Don't write - Basics

Modern technical writing - Andrew Etter 2016

Don't write
Basics

Like all writers, technical writers aim to produce content that their intended audiences will read and find useful1. This has to be the goal, because any other goal is absurd. Keeping it in your head at all times will help you produce more valuable work in any profession. Consider a few common misconceptions about technical writers:

· Technical writers produce formal documentation.

In this case, "formal" means unnecessarily stuffy and repetitive, the sort of writing that causes people to skim rather than read. When your ideal readers are tee shirt-clad software developers who mainline Hiball Energy and spend most of the year looking forward to Burning Man, it's safe to assume a more casual writing style.

Note

This does not give you license to write in an unprofessional or sloppy manner. Writing should not call attention to itself by being too formal or too casual. Occasionally reminding readers that human beings produced their documentation is fine. Making readers think that they are reading rough drafts is not.

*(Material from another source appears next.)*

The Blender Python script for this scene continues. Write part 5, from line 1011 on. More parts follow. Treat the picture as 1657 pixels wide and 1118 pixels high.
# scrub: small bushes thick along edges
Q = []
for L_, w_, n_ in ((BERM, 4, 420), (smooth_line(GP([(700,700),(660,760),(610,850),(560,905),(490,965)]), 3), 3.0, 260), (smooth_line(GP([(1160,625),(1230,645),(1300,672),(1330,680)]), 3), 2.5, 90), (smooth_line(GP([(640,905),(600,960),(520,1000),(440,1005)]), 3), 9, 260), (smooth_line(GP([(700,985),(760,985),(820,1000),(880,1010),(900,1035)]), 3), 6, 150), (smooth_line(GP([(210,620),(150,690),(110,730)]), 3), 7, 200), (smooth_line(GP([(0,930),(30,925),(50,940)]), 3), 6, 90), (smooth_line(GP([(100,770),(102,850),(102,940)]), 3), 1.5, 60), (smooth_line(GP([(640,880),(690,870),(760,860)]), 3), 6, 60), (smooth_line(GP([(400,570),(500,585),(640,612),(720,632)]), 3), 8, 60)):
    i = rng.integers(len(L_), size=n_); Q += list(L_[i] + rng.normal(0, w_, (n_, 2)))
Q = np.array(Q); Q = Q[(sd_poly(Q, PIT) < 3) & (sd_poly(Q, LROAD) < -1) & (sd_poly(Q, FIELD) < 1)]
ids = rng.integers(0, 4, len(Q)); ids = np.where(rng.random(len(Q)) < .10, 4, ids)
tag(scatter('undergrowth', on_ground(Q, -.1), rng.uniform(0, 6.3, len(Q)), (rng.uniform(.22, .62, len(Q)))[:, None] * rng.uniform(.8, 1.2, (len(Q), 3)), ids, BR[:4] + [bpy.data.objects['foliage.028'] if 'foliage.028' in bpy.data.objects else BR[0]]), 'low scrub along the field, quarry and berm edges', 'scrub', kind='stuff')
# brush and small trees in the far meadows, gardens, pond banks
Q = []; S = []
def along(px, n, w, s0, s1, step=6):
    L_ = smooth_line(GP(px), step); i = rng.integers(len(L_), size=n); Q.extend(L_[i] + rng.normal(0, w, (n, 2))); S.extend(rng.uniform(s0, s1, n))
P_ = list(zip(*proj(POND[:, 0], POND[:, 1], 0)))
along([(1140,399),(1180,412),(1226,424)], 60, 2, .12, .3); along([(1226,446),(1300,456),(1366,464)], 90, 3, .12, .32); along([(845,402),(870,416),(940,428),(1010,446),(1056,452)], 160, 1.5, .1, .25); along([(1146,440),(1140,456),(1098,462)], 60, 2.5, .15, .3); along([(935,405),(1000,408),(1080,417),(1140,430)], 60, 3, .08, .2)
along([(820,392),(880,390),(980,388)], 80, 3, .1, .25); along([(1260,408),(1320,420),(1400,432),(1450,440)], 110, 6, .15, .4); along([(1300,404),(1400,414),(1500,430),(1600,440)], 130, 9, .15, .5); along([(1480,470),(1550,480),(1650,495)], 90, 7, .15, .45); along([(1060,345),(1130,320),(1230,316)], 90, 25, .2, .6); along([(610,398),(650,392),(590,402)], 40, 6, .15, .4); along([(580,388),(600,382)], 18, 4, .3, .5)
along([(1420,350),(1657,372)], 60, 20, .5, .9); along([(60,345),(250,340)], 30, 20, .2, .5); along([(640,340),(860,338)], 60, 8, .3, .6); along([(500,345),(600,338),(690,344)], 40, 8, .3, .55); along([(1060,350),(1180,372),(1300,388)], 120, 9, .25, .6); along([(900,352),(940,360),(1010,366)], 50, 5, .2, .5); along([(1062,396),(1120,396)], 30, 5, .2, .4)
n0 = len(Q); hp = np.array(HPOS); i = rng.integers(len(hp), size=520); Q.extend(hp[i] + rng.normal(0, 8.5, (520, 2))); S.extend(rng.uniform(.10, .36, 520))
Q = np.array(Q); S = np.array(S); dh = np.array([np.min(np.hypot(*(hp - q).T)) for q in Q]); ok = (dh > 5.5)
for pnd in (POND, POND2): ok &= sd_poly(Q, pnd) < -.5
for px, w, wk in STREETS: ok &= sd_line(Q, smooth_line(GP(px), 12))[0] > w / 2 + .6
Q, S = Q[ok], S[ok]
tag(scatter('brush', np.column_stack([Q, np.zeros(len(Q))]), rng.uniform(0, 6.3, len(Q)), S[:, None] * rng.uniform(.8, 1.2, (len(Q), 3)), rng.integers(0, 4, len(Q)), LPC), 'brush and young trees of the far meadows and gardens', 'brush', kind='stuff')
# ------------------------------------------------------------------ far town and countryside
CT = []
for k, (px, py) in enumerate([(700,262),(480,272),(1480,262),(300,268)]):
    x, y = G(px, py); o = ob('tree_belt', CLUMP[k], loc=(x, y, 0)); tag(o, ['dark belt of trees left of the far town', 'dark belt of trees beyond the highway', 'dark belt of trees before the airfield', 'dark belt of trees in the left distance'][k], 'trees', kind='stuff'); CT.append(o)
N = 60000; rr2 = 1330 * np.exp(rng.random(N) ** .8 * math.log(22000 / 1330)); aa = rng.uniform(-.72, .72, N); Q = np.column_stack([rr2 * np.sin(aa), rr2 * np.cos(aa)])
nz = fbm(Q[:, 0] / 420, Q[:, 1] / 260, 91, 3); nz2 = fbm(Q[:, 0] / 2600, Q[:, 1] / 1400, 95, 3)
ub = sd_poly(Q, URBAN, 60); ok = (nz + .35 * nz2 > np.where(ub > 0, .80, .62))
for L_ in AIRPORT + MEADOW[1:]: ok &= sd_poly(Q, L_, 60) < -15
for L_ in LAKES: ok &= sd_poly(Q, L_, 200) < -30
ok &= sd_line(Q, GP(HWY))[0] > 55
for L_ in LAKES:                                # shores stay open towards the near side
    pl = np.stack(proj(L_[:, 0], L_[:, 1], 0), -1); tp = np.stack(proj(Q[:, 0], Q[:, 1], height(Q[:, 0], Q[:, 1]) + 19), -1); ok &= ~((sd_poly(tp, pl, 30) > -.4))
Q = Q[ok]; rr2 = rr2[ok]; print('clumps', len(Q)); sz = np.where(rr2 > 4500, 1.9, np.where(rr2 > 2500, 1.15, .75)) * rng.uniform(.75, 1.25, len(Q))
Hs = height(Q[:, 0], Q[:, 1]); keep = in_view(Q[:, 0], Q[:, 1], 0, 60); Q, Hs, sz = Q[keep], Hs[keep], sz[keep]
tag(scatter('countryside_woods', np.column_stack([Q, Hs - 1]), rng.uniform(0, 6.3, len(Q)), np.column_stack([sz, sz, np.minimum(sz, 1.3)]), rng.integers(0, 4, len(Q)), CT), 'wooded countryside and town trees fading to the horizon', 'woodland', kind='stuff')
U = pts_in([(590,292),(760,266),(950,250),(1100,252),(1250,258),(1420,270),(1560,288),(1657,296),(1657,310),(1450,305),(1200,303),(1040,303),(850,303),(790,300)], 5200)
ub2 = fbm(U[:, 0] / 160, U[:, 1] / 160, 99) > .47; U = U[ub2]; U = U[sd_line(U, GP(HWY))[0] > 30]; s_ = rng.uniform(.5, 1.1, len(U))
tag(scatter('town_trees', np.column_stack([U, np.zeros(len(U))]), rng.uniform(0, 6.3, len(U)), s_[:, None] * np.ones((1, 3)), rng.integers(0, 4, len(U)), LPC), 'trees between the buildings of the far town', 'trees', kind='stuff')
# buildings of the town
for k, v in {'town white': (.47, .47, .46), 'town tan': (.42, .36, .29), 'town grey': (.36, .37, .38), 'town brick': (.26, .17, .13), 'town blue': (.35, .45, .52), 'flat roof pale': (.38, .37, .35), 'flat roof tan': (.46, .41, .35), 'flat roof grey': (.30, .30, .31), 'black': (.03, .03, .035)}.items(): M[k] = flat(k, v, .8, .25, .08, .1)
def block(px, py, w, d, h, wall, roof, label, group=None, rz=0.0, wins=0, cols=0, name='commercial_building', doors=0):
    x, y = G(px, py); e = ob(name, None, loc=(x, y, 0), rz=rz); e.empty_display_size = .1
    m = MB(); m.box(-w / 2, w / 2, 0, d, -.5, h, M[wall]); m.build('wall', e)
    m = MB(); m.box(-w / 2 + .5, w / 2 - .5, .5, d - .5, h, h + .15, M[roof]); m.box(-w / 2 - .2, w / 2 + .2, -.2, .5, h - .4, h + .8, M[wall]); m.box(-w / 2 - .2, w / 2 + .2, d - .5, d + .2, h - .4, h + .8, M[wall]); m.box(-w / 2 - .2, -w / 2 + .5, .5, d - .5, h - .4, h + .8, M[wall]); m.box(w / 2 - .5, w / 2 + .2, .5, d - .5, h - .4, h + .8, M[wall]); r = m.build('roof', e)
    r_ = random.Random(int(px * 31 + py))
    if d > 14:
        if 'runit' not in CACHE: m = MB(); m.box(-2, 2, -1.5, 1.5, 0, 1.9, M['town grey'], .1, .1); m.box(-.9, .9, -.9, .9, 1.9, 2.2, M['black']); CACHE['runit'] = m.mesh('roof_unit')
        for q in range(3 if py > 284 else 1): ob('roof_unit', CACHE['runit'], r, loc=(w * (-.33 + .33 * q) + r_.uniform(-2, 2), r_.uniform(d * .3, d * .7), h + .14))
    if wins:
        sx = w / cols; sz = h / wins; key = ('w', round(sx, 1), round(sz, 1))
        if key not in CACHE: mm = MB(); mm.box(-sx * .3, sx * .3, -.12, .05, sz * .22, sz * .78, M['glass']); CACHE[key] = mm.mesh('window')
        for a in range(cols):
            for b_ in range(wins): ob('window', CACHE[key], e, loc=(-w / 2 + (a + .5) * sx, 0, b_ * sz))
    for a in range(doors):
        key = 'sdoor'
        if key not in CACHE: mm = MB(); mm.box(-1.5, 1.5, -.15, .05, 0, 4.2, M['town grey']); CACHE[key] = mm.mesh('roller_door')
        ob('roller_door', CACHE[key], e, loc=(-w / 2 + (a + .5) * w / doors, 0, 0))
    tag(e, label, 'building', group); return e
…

· Technical writers produce comprehensive documentation.

Writing should be the minimum possible length. Oddly, most students learn this guideline in grade school and have forgotten it by grad school. If a help system must be truly comprehensive, it should be because readers will accept nothing less, which is untrue 99% of the time. Huge blocks of writing look intimidating, and excessive content waters down useful content. Identify what the audience actually needs to know, and include only that.

· Technical writers help protect companies from lawsuits.

No, lawyers do that, and believe me when I say that they're perfectly comfortable composing their own indecipherable text. Technical writers, at the absolute most, should collate legalese into their websites. You should take content verbatim from actual attorneys and spend no more time on it than it takes to press Ctrl + C and Ctrl + V. Then show them how to update the content themselves so that you can get back to your real job.

· Technical writers produce print documentation.

Any piece of print documentation should be an absolute minimalist Getting Started guide (complete with requisite legal boilerplate) that directs its recipients to a web page. People are comfortable typing www into a web browser if they need help.

Unfortunately, producing content that people will read and find useful is, like, really hard. Here are the basics.

Don't write

Don't write often, anyway. Technical writers, first and foremost, are testers and researchers. Your job is to know what people want to achieve and precisely how to achieve it. Communicating that knowledge is the last step of the process and really shouldn't comprise more than 10% of your time. When people say, "I was writing all day," they don't mean they were intermittently typing for eight straight hours. They mean they spent the entire day engaged in the writing process. And a big part of that process is installing, configuring, and testing software. In other words, learning.

Remember, the job of a technical writer is not to find bugs. Sure, you will find bugs, and if you're not aware of any, you probably don't know the product very well. You should also report these bugs to developers. But the main point of a technical writer performing testing is not to improve product quality, but to increase personal knowledge. Your testing should be centered around making you smarter. Once you have a complete grasp of how something works, you can stop. Unlike a tester, you don't have to go any further. You don't have to reproduce tricky issues or check for unforeseen regressions in functionality. This difference makes your testing less tedious and more selfish than that of a formal quality assurance process, but because the ultimate goal is to teach others the material, you can pretend to be an altruist.

Be sure to leverage all the wonderful writing that developers and testers produce, even if it's half-complete, riddled with typos, and on a wiki page entitled "integrating with shamrock =D." Check the source repository for any files named README.md, and run any scripts with the help argument. Google any underlying open source software. Check Wikipedia for unfamiliar terms. Take notes. The learning process is time-consuming, so don't be discouraged if your measurable output is essentially nil for days or even weeks after moving onto a new project.

Contrary to popular belief, there are all kinds of stupid questions, or at least ignorant ones. The goal of all this testing and research is to be mentally equipped to ask pointed, intelligent questions to business development, product development, quality assurance, customer support, and ideally, actual users. For business reasons, this last group might not be accessible, but try your best to get in touch with some of them.

Talking to people is an art. A tester might want to gripe about a useless or buggy feature, whereas a developer might anxiously justify architectural decisions. A product manager probably wants to discuss long-term vision and will be upset if you didn't schedule a meeting, whereas a salesperson might be perfectly happy to chat about user frustrations from adjacent bathroom stalls. A good rule of thumb is to treat everyone as busy individuals whose time is valuable, but another rule of thumb is to break this rule and be more of a jerk if an essential employee isn't giving you the information you need to do your job. Tailor your approach to the person, come prepared to meetings, batch your questions into related sets rather than bothering people every twenty minutes with individual questions, and thank everyone for their time. Your contribution to a project isn't immediately obvious, so try not to be put out if people aren't as forthcoming as you'd like. Technical writers need to be grinders, willing to slowly but surely chip away at the block of ignorance until a beautiful sculpture emerges—or something like that, anyway.

After all that testing and research, you have to verify everything that people told you through additional testing. Tedious, but essential. At this point, though, you're well on the way to defining your audience.